Così come concepito e ideato dai grandi costruttori di auto, il battery-swap è in realtà un processo del tutto automatizzato, che richiede stazioni sofisticate. Proprio come quelle oggi già presenti in Cina, il Paese che più di tutti sta credendo nella sostituzione degli accumulatori. La Nio, per esempio, ha iniziato a installarle nel 2018 e conta di avvicinarsi alle 500 unità entro la fine del 2021. Poco più di un mese fa, peraltro, l’azienda cinese ha inaugurato a Pechino la sua prima stazione di seconda generazione, che consente fino a 312 cambi di accumulatori al giorno, con tempi inferiori ai cinque minuti per ogni sostituzione, e può ospitare fino a 13 pacchi batteria.

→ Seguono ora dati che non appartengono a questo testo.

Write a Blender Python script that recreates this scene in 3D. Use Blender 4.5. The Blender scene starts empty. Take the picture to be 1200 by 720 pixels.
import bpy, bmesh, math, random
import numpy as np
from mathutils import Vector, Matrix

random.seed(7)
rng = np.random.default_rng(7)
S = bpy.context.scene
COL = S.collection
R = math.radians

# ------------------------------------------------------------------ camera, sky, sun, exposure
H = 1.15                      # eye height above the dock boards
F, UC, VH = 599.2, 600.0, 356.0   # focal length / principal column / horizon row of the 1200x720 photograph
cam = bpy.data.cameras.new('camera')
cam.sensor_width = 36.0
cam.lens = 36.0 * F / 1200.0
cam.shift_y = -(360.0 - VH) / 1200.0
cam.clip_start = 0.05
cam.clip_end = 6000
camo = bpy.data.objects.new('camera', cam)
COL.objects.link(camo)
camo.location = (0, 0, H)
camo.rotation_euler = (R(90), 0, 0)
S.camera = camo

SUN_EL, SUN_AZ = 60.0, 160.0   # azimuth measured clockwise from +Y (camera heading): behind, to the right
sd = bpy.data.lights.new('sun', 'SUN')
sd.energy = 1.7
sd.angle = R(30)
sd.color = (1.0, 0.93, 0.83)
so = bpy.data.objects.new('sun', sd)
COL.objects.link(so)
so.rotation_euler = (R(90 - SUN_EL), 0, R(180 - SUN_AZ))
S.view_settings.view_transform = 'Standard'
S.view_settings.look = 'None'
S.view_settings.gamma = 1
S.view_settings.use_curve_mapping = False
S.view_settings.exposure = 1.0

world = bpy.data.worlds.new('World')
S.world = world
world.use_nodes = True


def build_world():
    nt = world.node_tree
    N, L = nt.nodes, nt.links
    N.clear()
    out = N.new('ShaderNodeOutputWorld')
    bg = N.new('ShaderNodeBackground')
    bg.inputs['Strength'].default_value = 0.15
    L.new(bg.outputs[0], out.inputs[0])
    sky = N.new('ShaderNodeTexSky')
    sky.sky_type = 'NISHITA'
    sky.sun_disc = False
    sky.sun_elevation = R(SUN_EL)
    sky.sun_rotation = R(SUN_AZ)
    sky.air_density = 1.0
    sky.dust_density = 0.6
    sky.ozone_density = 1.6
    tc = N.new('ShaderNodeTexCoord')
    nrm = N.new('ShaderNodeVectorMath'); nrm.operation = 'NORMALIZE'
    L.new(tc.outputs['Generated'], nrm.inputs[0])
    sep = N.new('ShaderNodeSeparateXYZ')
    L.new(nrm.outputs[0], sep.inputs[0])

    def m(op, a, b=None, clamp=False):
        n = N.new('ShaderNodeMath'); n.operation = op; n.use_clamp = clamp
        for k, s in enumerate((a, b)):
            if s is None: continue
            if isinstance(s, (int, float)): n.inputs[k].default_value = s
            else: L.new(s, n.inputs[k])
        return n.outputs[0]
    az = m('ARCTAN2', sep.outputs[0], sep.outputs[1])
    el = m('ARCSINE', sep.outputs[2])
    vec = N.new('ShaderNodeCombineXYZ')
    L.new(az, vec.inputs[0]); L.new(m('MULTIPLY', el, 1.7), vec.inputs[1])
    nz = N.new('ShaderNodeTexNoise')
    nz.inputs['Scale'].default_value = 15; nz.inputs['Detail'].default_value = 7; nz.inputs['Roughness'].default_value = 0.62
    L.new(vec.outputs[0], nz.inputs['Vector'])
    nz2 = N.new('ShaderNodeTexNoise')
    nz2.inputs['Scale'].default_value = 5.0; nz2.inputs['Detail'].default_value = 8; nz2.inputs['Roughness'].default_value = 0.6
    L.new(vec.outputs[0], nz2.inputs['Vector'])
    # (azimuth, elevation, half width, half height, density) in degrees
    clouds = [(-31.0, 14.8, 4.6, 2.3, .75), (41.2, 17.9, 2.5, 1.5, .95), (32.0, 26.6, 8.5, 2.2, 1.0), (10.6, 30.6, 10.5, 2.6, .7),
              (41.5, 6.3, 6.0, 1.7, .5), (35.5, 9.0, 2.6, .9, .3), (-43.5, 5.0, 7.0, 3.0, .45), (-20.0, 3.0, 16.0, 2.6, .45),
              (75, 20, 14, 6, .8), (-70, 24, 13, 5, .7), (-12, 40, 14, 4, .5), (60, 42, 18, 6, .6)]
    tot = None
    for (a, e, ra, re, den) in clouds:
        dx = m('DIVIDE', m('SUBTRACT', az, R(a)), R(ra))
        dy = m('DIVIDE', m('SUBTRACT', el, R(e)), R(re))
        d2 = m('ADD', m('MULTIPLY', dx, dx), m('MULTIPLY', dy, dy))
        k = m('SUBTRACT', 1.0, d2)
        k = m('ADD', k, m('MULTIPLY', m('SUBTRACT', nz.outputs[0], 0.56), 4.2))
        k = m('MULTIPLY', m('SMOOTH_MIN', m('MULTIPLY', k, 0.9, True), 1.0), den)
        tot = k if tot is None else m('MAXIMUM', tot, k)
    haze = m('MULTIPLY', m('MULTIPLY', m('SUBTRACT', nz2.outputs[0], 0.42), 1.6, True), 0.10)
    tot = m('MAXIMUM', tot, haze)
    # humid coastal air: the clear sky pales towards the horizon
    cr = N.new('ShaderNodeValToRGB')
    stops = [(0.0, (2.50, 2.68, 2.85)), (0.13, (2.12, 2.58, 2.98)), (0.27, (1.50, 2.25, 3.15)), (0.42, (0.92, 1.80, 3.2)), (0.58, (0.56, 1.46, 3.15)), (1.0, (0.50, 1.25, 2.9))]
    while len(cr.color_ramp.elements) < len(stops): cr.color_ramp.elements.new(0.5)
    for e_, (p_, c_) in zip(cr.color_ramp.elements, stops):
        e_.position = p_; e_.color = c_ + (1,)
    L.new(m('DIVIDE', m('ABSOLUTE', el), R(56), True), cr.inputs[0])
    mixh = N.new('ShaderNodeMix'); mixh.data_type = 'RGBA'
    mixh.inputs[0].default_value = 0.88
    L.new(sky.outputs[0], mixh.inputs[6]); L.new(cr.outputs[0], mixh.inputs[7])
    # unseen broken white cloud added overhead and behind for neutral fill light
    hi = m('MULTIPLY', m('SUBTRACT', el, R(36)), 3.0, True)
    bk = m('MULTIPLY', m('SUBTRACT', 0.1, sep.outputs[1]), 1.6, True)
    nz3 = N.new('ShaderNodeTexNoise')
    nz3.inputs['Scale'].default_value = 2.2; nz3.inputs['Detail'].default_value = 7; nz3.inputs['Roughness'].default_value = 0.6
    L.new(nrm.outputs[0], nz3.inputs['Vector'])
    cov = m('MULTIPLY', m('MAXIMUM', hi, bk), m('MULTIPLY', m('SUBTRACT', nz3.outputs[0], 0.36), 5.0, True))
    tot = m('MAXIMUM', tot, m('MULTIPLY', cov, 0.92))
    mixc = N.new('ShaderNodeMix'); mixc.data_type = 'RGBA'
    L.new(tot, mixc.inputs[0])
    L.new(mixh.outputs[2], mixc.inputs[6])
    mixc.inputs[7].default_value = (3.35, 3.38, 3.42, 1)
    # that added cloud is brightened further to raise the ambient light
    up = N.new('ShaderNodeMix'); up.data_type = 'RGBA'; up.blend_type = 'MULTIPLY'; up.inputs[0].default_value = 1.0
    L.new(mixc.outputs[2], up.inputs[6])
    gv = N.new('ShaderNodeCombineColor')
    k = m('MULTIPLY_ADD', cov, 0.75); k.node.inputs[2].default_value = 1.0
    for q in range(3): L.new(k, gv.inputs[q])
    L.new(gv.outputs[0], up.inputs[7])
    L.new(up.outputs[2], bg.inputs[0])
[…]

La Baic, invece, prevede di aggiungere altre 100 stazioni di battery swapping alla sua rete già esistente, che al termine del 2020 contava già più di 200 infrastrutture. Va detto che il colosso pubblico cinese ha reso disponibile questa tecnologia soprattutto per i suoi taxi elettrici, di cui migliaia di esemplari predisposti per tale processo già sono operativi sulle strade. Del resto, la necessità di ripristinare in tempi rapidi – simili a quelli di un pieno di benzina – l’autonomia del mezzo appare molto più forte proprio per i veicoli professionali, a maggior ragione durante il servizio.

Il futuro.

 Anche negli Usa si segnalano alcune applicazioni del battery swapping, tra cui quelle della startup Ample, che ha già installato in California alcune stazioni dedicate alla sostituzione delle batterie secondo un modello universale, la cui struttura occupa l’equivalente di due posti auto e non richiede interventi di edilizia. Rimanendo sulla West Coast, però, la Tesla sembra aver da tempo rinunciato a questa soluzione, dopo averla sperimentata a partire dal 2013: “Alle persone non interessa. I Supercharger sono sufficientemente veloci”, le parole di Elon Musk nel 2015. Del resto, proprio la rapida evoluzione delle batterie e delle infrastrutture di ricarica, che permettono ai modelli di nuova generazione di ripristinare l’80% dell’autonomia in mezz’ora o poco più, fanno pensare a ricariche sempre più rapide per il futuro. Rapide, ma non con tempi simili a quelli di un pieno di benzina, già garantiti, appunto, dalle stazioni di battery swapping (e dalle celle a combustibile). Semmai, i principali freni alla diffusione di tale tecnologia sono i costi più elevati delle infrastrutture e la mancanza di uno standard per le batterie, che, inevitabilmente, andrebbe prima o poi concordato tra i grandi costruttori di veicoli elettrici per la fruibilità su larga scala degli swapping point.